Quinn, a veteran of 13 previous Sydney-Hobart races, told how a huge wave had flattened his new 35-foot yacht and snapped his safety harness. He was not wearing a life-jacket, but had a buoyancy aid under his oilskins.

As the mayday response was co- ordinated, a tanker, the Ampol Sarel, joined the search. Her captain, Bernie Holmes, said: 'He was a very lucky guy. We heard a shout and one of the seamen shone a searchlight from the bridge and picked up a reflective flash from his jacket and sprayhood.'

The dismasted yacht Atara, which had been heading back to Eden on the southern coast of New South Wales, was called in to make the pick-up. 'I was bloody lucky to get out when I did,' said Quinn, who went over the side in the Bass Strait at 11pm local time. 'I wouldn't have lasted much longer. I really got the shakes towards the end and some cramps in my legs.

'I saw MEM a couple of times, but they fell a bit short,' he said of his crewmen, who were searching in the dark for their skipper. The boat came within 200 metres but 'it was very hard to see me'. Quinn had to be treated for hypothermia. 'He was quite weak when we pulled him out of the water,' John Storey, Atara's skipper, said.

'There are horrendous seas out there and very strong winds. The rescue of a yachtsman from the sea at night is nothing short of a miracle,' Leigh Minehan, the race organiser, said.

The storms which have made the 49th Sydney-Hobart one of the worst in its history yesterday defeated the leader and favourite, George Snow's new pounds 1.2m IMS maxi Brindabella, which retired with a damaged bow. Snow was forced to take cover in the shelter of Flinders Island after the yacht had taken a pounding in the Bass Strait from winds still gusting from 40 to 50 knots and swells piling up into 30ft waves.

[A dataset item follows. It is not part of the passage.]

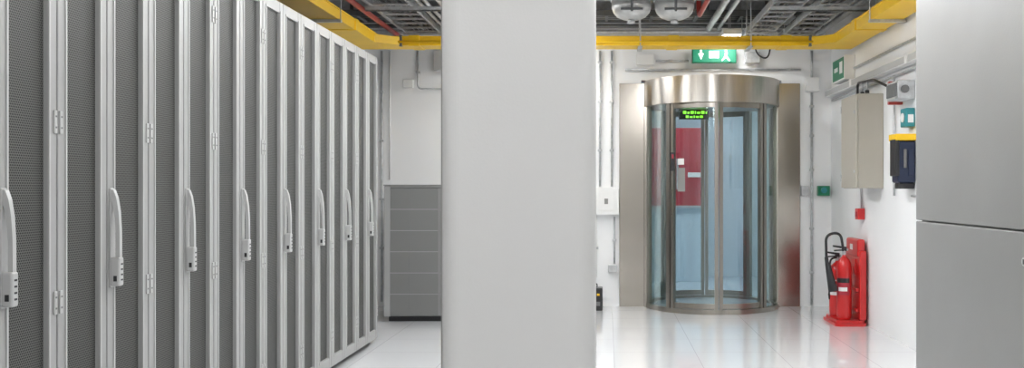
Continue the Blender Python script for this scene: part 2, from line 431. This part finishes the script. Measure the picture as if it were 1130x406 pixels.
for x in (-1.2, 0.3, 1.3):
    b.box(x-0.02, x+0.02, RY-0.02, RY+rw+0.02, RZ0-0.018, RZ0-0.007, 'galv')
    for y in (RY-0.025, RY+rw+0.015): b.cyl((x, y, RZ0-0.02), (x, y, ZC), 0.005, 'galv', 6)
for xx in (RX0, RX1-rw):
    for y in (1.0, 3.2, 5.4, 7.2):
        for x in (xx-0.014, xx+rw+0.014): b.cyl((x, y, RZ0-0.02), (x, y, ZC), 0.005, 'galv', 6)
        b.box(xx-0.02, xx+rw+0.02, y-0.02, y+0.02, RZ0-0.022, RZ0-0.001, 'galv')
b.done('yellow_cable_raceway')

# ---------------------------------------------------------------- ceiling services
def ladder_y(name, x0, x1, y0, y1, z, m='galv', cables=0):
    b = MB()
    for x in (x0, x1-0.012): b.box(x, x+0.012, y0, y1, z, z+0.06, m)
    y = y0+0.1
    while y < y1: b.box(x0+0.012, x1-0.012, y, y+0.03, z+0.005, z+0.02, m); y += 0.22
    for k in range(cables):
        xx = x0+0.03+(x1-x0-0.06)*(k+0.5)/cables
        b.cyl((xx, y0+0.02, z+0.034), (xx, y1-0.02, z+0.034), 0.012, ('black' if k % 3 else 'grey'), 8)
    for yy in (y0+0.5, (y0+y1)/2, y1-0.4):
        for x in (x0-0.01, x1+0.01): b.cyl((x, yy, z-0.02), (x, yy, ZC), 0.004, 'galv', 6)
        b.box(x0-0.02, x1+0.02, yy-0.02, yy+0.02, z-0.022, z-0.001, 'galv')
    return b.done(name)
def ladder_x(name, x0, x1, y0, y1, z, m='galv', cables=0):
    b = MB()
    for y in (y0, y1-0.012): b.box(x0, x1, y, y+0.012, z, z+0.06, m)
    x = x0+0.1
    while x < x1: b.box(x, x+0.03, y0+0.012, y1-0.012, z+0.005, z+0.02, m); x += 0.22
    for k in range(cables):
        yy = y0+0.03+(y1-y0-0.06)*(k+0.5)/cables
        b.cyl((x0+0.02, yy, z+0.034), (x1-0.02, yy, z+0.034), 0.012, ('black' if k % 2 else 'grey'), 8)
    for xx in (x0+0.4, (x0+x1)/2, x1-0.4):
        for y in (y0-0.01, y1+0.01): b.cyl((xx, y, z-0.02), (xx, y, ZC), 0.004, 'galv', 6)
        b.box(xx-0.02, xx+0.02, y0-0.02, y1+0.02, z-0.022, z-0.001, 'galv')
    return b.done(name)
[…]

That brought the number of retirements to 68 out of Sunday's 106 starters, though one was dismasted just before the starting cannon fired.

Meanwhile, the Franco-Australian 70-footer Bobsled Societe Generale leads the race. She is designed as a downwind specialist but, with the French America's Cup skipper Yves Pajot and the Whitbread Race winner Lionel Pean aboard, she has seen off her rivals and should see the welcome peace of the finish line up the Derwent River today.

SYDNEY-TO-HOBART RACE: Leading positions: 1 Bobsled Societe Generale. IMF Division: 1 Micropay Cuckoo's Nest; 2 Hartz Mineral Water; 3 Ninety-Seven. IOR Division: 1 Impeccable; 2 Sheraton Hobart; 3 Solbourne Wild Oats.